REPUBLIC OF KENYA
IN THE HIGH COURT OF KENYA
AT NAIROBI (NAIROBI LAW COURTS)
Civil Appeal 509 of 2003
HARRISON MWANGI NYOTA …….…………..……….. APPELLANT
VERSUS
NAIVASHA MUNICIPAL COUNCIL ………………… RESPONDENT
(An Appeal from the Judgment of Hon. M. M. Muya, SRM in
Naivasha SRMCC No. 97 of 1995 delivered on 11th July, 2003).
JUDGMENT
The Appellant is the owner of a parcel of land known as Naivasha Municipality Block 5/235 (hereinafter “the suit land”) located in Naivasha. Sometimes in February, 1999, he constructed a barbed wire fence on the perimeter of the suit land, admittedly without approval of the Naivasha Municipal Council (“the Council”). The Council demolished the same, causing the Appellant damages of Kshs.131,700/= which was the amount of the Appellant’s claim before the lower court.
In its Judgment delivered on 11th July, 2003, the lower court (Hon. M. M. Muya) dismissed the claim based on the finding that the demolition was lawful. It is against that Judgment that this appeal has been filed, on the following four grounds of appeal:
“1. The learned Magistrate erred in law and fact by finding that the Appellant had been served with a demolition notice by the Respondent on 10/2/1995 without evidence to support such finding.
2. The learned Magistrate erred in law and fact by failing to find that the Respondent had given evidence contradicting its pleadings/defence.
3. The learned Magistrate erred in law and fact by failing to find that the Respondent had given evidence contradicting its pleadings/defence.
4. The learned Magistrate erred in law and fact by finding that the Appellant had not proved his case on a balance of probabilities.”
Although duly served, the Respondent did not appear in Court on the date of the hearing. The Appellant’s argument centered mainly on the issue of “notice” of demolition. The Appellant says that notice was not issued, while the Respondent says it was. The lower Court found as a fact that it was. The Appellant’s contention is that the notice could not have been served because the fence was erected on 25th February, 1999, after the issue of the alleged notice on 10th February, 1999. Indeed, the Appellant is correct in his submission that there was a contradiction between the Appellant’s four witnesses, and the Respondent’s one witness on this issue. However, the Magistrate chose to believe the Respondent’s witness, as he was fully entitled to, and I cannot interfere with that discretion.
This being a first appeal, it is my duty to assess and re evaluate the evidence before the lower court, bearing in mind that this court has neither seen nor heard the witnesses and should, therefore, make allowance for the same.

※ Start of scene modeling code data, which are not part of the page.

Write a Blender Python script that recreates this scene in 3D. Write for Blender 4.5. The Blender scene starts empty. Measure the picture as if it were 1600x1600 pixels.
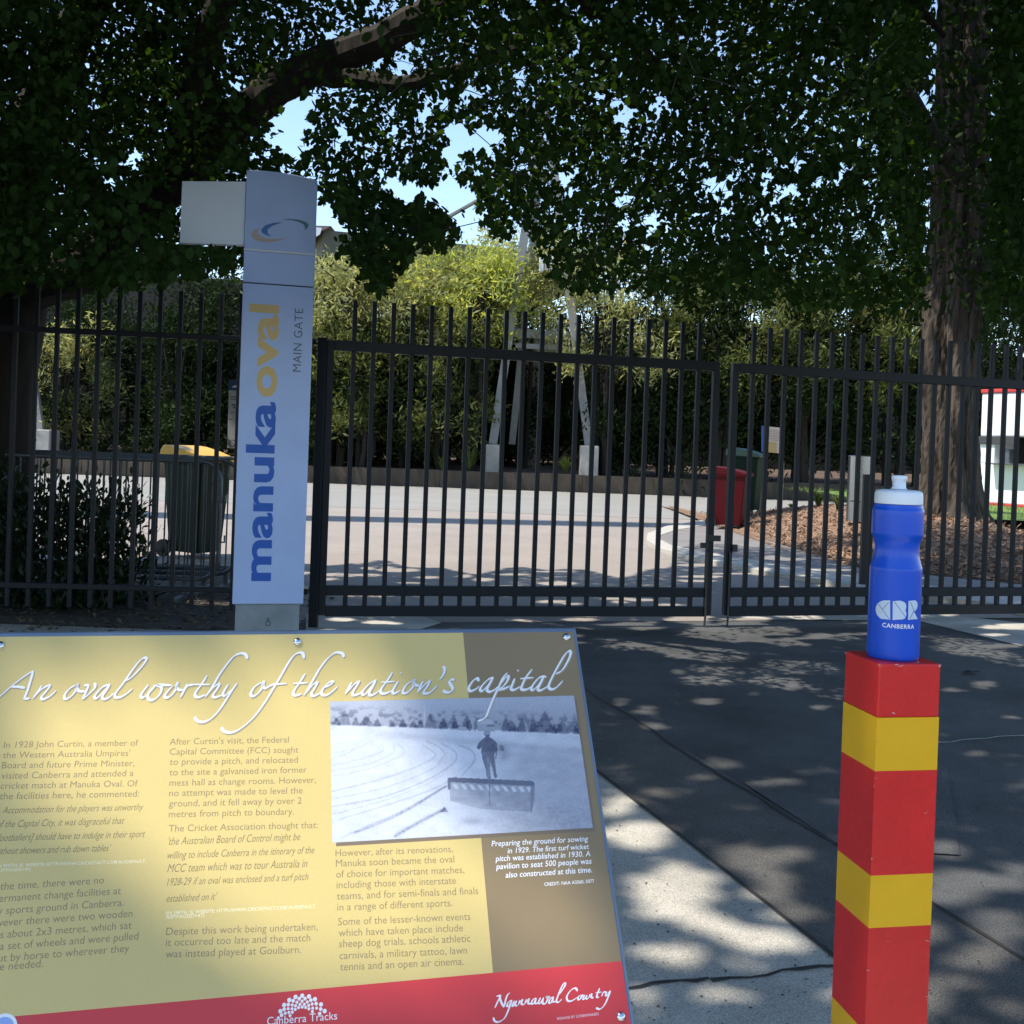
import bpy, bmesh, math, random
import numpy as np
from mathutils import Vector, Matrix

# ------------------------------------------------------------------ camera, sky, sun, exposure
SC = bpy.context.scene
COL = SC.collection
F_PX, CX, CY, CAM_Z = 1650.0, 800.0, 714.0, 1.42        # focal length and principal point in 1600-px units
PITCH, ROLL = math.radians(0.5), math.radians(2.06)
_F = Vector((0, math.cos(PITCH), -math.sin(PITCH)))
_r0 = Vector((1, 0, 0)); _u0 = _r0.cross(_F)
_R = math.cos(ROLL) * _r0 + math.sin(ROLL) * _u0
_U = -math.sin(ROLL) * _r0 + math.cos(ROLL) * _u0
CAM = Vector((0, 0, CAM_Z))
cd = bpy.data.cameras.new('camera'); co = bpy.data.objects.new('camera', cd); COL.objects.link(co)
cd.sensor_width = 36; cd.lens = 36 * F_PX / 1600; cd.shift_y = (CY - 800) / 1600
cd.clip_start = 0.05; cd.clip_end = 2000
m3 = Matrix((_R, _U, -_F)).transposed()
co.matrix_world = Matrix.Translation(CAM) @ m3.to_4x4()
SC.camera = co

SUN = Vector((-0.458, -0.104, 0.883)).normalized()      # direction towards the sun
sd = bpy.data.lights.new('sun', 'SUN'); so = bpy.data.objects.new('sun', sd); COL.objects.link(so)
sd.energy = 3.6; sd.angle = math.radians(0.55); sd.color = (1.0, 0.93, 0.83)
so.rotation_euler = SUN.to_track_quat('Z', 'Y').to_euler(); so.location = (-8, -3, 20)
W = bpy.data.worlds.new('World'); SC.world = W; W.use_nodes = True
wn = W.node_tree.nodes; wl = W.node_tree.links
bg = wn['Background']; sky = wn.new('ShaderNodeTexSky'); sky.sky_type = 'NISHITA'; sky.sun_disc = False
sky.sun_elevation = math.asin(SUN.z); sky.sun_rotation = math.atan2(SUN.x, SUN.y)
wl.new(sky.outputs[0], bg.inputs[0]); bg.inputs[1].default_value = 0.15; sky.ozone_density = 1.2; sky.dust_density = .1; sky.air_density = 1.0
SC.view_settings.view_transform = 'Standard'; SC.view_settings.look = 'None'
SC.view_settings.gamma = 1.0; SC.view_settings.exposure = 0.95

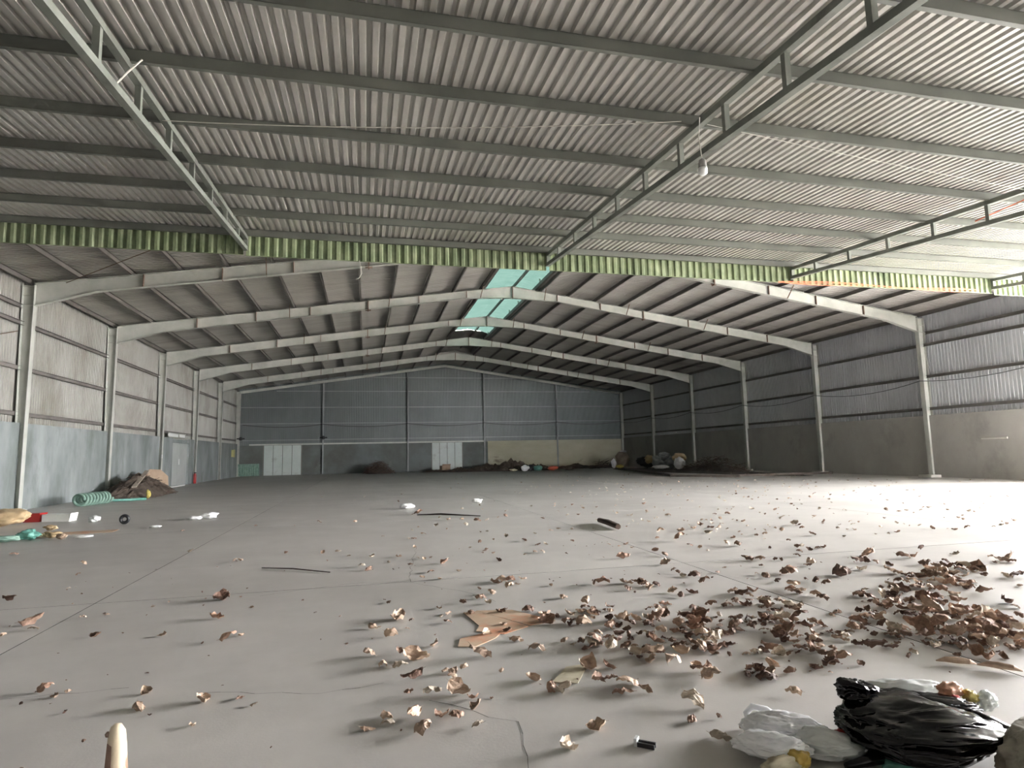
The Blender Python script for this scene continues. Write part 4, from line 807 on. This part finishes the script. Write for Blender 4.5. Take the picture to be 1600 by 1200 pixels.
wb2 = thing('plastic_bag', 'white glossy plastic bag in front of the rear shopping bag, leftmost', 'plastic bag', (11.89, 2.53, 0), (0, 0, -.6))
crumple('bag_body', M['white_bag'], (.145, .075, .042), 53, .36, 1.5, 6, parent=wb2, aniso=(1.0, 1.3, 1.3), sharp=.42, fine=.2)
tag(crumple('plastic_bag', M['clear_bag'], (.13, .09, .045), 55, .35, 1.6, 6, loc=(12.14, 2.48, 0), rot=(0, 0, -.5), aniso=(1.0, 1.3, 1.3), fine=.16), 'cloudy plastic bag squeezed between white bags and black bin bag', 'plastic bag')
tag(crumple('paper_scrap', M['red'], (.03, .02, .02), 57, .3, 3, 3, loc=(12.27, 2.53, .035)), 'tiny red print scrap beside the black bin bag', 'scrap')
tag(crumple('food_wrapper', mat('amber_wrapper', (.45,.30,.05), (.5,.36,.1), 8, .4), (.05, .03, .035), 58, .3, 3, 4, loc=(11.95, 2.41, 0)), 'amber crumpled wrapper at the bottom edge below the white bags', 'wrapper')
tag(crumple('paper_scrap', M['card_pale'], (.08, .04, .03), 59, .3, 3, 4, loc=(11.86, 2.40, 0)), 'tan crumpled paper at the bottom edge left of the amber wrapper', 'scrap')
tag(crumple('cement_sack', M['sack'], (.36, .19, .10), 61, .22, 2.2, 6, loc=(12.89, 2.02, 0), rot=(0, 0, .45)), 'grey crusted cement sack in the lower right corner', 'sack')
tag(crumple('teal_rag', M['teal'], (.07, .03, .02), 62, .3, 3, 4, loc=(12.35, 2.30, 0)), 'grey teal rag at the bottom edge before the black bin bag', 'rag')
t = thing('black_clip', 'small black plastic clip on the floor left of the white bags', 'clip', (11.42, 2.78, 0), (0, 0, -.7))
part('bar', MB().box(-.045, .045, -.018, -.008, 0, .02).box(-.045, .045, .008, .018, 0, .02), M['dark'], t); part('tip', MB().box(-.05, -.035, -.02, .02, 0, .035), M['clear_bag'], t)
# pale stub at the lower left
st = thing('pale_stub', 'pale peeled wooden stub rising at the bottom edge, lower left', 'stub', (9.165, 2.98, 0))
part('stub', MB().tube([(0,0,0), (0,0,.10), (-.002,0,.2), (-.004,0,.255), (-.008,.0,.28), (-.01,0,.288)], [.05, .042, .036, .031, .020, .004], 16), M['pale_wood'], st, True)
part('knot', MB().tube([(-.02,-.01,.25), (-.038,-.012,.253), (-.044,-.012,.253)], [.012, .012, .002], 8), M['steel_edge'], st, True)
part('root', MB().tube([(.03,0,.05), (.09,-.02,.055), (.16,-.04,.03), (.22,-.05,.01)], [.04, .04, .03, .01], 10), M['pale_wood'], st, True)
part('bark_strip', MB().hexa([(-.036,-.046,.0), (-.004,-.053,.0), (.0,-.045,.0), (-.034,-.038,.0), (-.030,-.026,.222), (-.010,-.0345,.212), (-.008,-.026,.212), (-.028,-.018,.222)]), mat('brown_bark', (.17,.10,.07), (.24,.15,.11), 30, .8), st, label='brown bark strip on the shaded side')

I must be sure that the findings of facts made by the learned magistrate are based properly on the evidence before him and that he has not acted on wrong principles in reaching his conclusion. Now, having warned myself of that, let me examine the relevant evidence before the lower court.
The evidence before the lower Court was that the fence was erected without approval of the Respondent. There is no dispute about this fact. Both in his examination in chief, and in cross-examination (see pages 42 – 43 of the Record) the Appellant admitted that he had indeed applied for approval to erect the structure, but did not get the same. This is what he said in cross-examination:
“I had applied for permission to build. I did not get an approval. I did not get if for a full year. I was not given any reason why fencing was being discouraged”.

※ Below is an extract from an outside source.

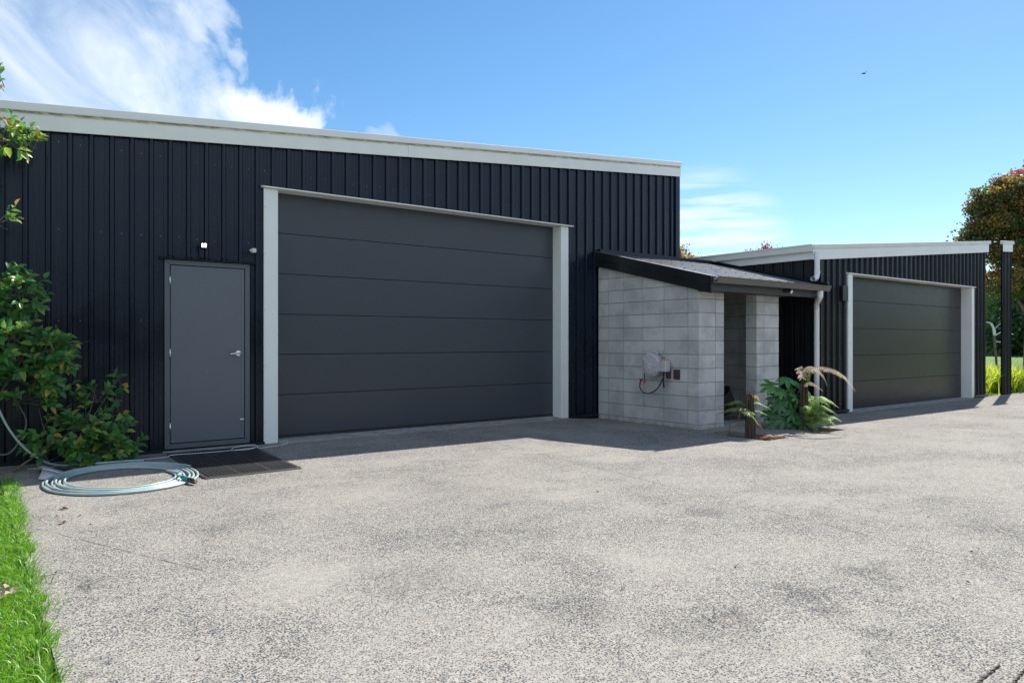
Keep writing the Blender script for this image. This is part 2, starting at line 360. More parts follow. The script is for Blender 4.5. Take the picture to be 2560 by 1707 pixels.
# ------------------------------------------------------------------ mesh helpers
def link(o, parent=None):
    COL.objects.link(o)
    if parent is not None:
        o.parent = parent
        w = Vector((0, 0, 0)); q = parent
        while q is not None: w += q.location if q.type == 'EMPTY' or q.get('_loc') else Vector((0,0,0)); q = q.parent
        o.matrix_parent_inverse = Matrix.Translation(-w) if parent.type == 'EMPTY' else Matrix.Identity(4)
    return o
def props(o, label=None, category=None, group=None, kind=None):
    if label: o['label'] = label
    if category: o['category'] = category
    if group: o['group'] = group
    if kind: o['kind'] = kind
    return o
def thing(name, label, cat, loc=(0, 0, 0), group=None):
    o = bpy.data.objects.new(name, None); o.empty_display_size = .1; COL.objects.link(o); o.location = loc
    return props(o, label, cat, group)
class MB:
    def __init__(s): s.v = []; s.f = []; s.m = []; s.cm = 0
    def add(s, vs, fs):
        n = len(s.v); s.v += [tuple(q) for q in vs]; s.f += [tuple(i+n for i in f) for f in fs]; s.m += [s.cm]*len(fs)
    def box(s, x0, x1, y0, y1, z0, z1):
        s.add([(x0,y0,z0),(x1,y0,z0),(x1,y1,z0),(x0,y1,z0),(x0,y0,z1),(x1,y0,z1),(x1,y1,z1),(x0,y1,z1)],
              [(0,3,2,1),(4,5,6,7),(0,1,5,4),(1,2,6,5),(2,3,7,6),(3,0,4,7)]); return s
    def hexa(s, b, t):     # bottom 4, top 4, counter-clockwise from above
        s.add(list(b)+list(t), [(0,3,2,1),(4,5,6,7),(0,1,5,4),(1,2,6,5),(2,3,7,6),(3,0,4,7)]); return s
    def prism(s, poly, d):  # polygon (3d points) swept by vector d
        n = len(poly); d = Vector(d); a = [Vector(q) for q in poly]
        s.add(a+[q+d for q in a], [tuple(range(n))[::-1], tuple(range(n, 2*n))]+[(i, (i+1) % n, n+(i+1) % n, n+i) for i in range(n)]); return s
    def tube(s, pts, r, n=8, caps=True, squash=None):
        pts = [Vector(p) for p in pts]; k = len(pts); rr = r if hasattr(r, '__len__') else [r]*k
        t0 = (pts[1]-pts[0]).normalized(); up = Vector((0, 0, 1)) if abs(t0.z) < .9 else Vector((1, 0, 0))
        u = t0.cross(up).normalized(); vs = []
        for i in range(k):
            t = (pts[min(i+1, k-1)]-pts[max(i-1, 0)]).normalized()
            u = (u-t*u.dot(t)); u = u.normalized() if u.length > 1e-6 else t.orthogonal().normalized()
            w = t.cross(u)
            for j in range(n):
                a = 2*math.pi*j/n; vs.append(pts[i]+(u*math.cos(a)+w*math.sin(a))*rr[i])
        fs = [(i*n+j, i*n+(j+1) % n, (i+1)*n+(j+1) % n, (i+1)*n+j) for i in range(k-1) for j in range(n)]
        if caps: fs += [tuple(range(n))[::-1], tuple((k-1)*n+j for j in range(n))]
        s.add(vs, fs); return s
    def cyl(s, p0, p1, r, n=12, r1=None): return s.tube([p0, p1], [r, r if r1 is None else r1], n)
    def build(s, name, mat, parent=None, smooth=False, bevel=0, kind=None):
        me = bpy.data.meshes.new(name); me.from_pydata([tuple(q) for q in s.v], [], s.f)
        mats = mat if isinstance(mat, list) else [mat]
        for q in mats: me.materials.append(q)
        if len(mats) > 1: me.polygons.foreach_set('material_index', s.m)
        if smooth: me.polygons.foreach_set('use_smooth', [True]*len(me.polygons))
        me.update()
        o = bpy.data.objects.new(name, me); link(o, parent)
        if bevel:
            bv = o.modifiers.new('bevel', 'BEVEL'); bv.width = bevel; bv.segments = 2; bv.limit_method = 'ANGLE'
            bv.harden_normals = False
        if kind: o['kind'] = kind
        return o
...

In its Judgment, the lower Court observed that Section 145 (m) of the Local Government Act, provides that:
“A local authority may require, enforce and regulate the fencing of plots and prohibit or control the use of barbed wire for fencing”.
and that the Respondent had adopted, vide gazette notice No. 2849 of 7th June, 1991 the local government (Building code) (Adoptive by laws) order 1968 which makes it an offence under Section 252 to erect a building without obtaining first an approval of the Council.
The Court also noted that under Section 258, “if a person shall fail to comply with any or all the requirements of a notice served under these by laws the council may do or cause the work or thing required by such notice to be done and may recover the cost incurred from the person in default as a civil debt”.
And, accordingly, the Magistrate held that the demolition was lawful. In my view, the lower Court came to the correct conclusion based on the evidence before it. Even if the Appellant was right in his argument that notice of demolition had not been given, the relevant and important issue is whether the demolition was lawful. The fact is that the fence was erected without lawful authority. That was sufficient reason to demolish it. It should not have been there in the first place. The Appellant cannot, and should not be allowed to profit from his illegal act. With or without notice, the demolition in my view, was proper and lawfully carried out.
Accordingly, I find that there is no basis to this appeal and dismiss the same. However, as the Respondent was not present, I will make no order as to costs.
Dated and delivered at Nairobi this 28th day of November, 2006.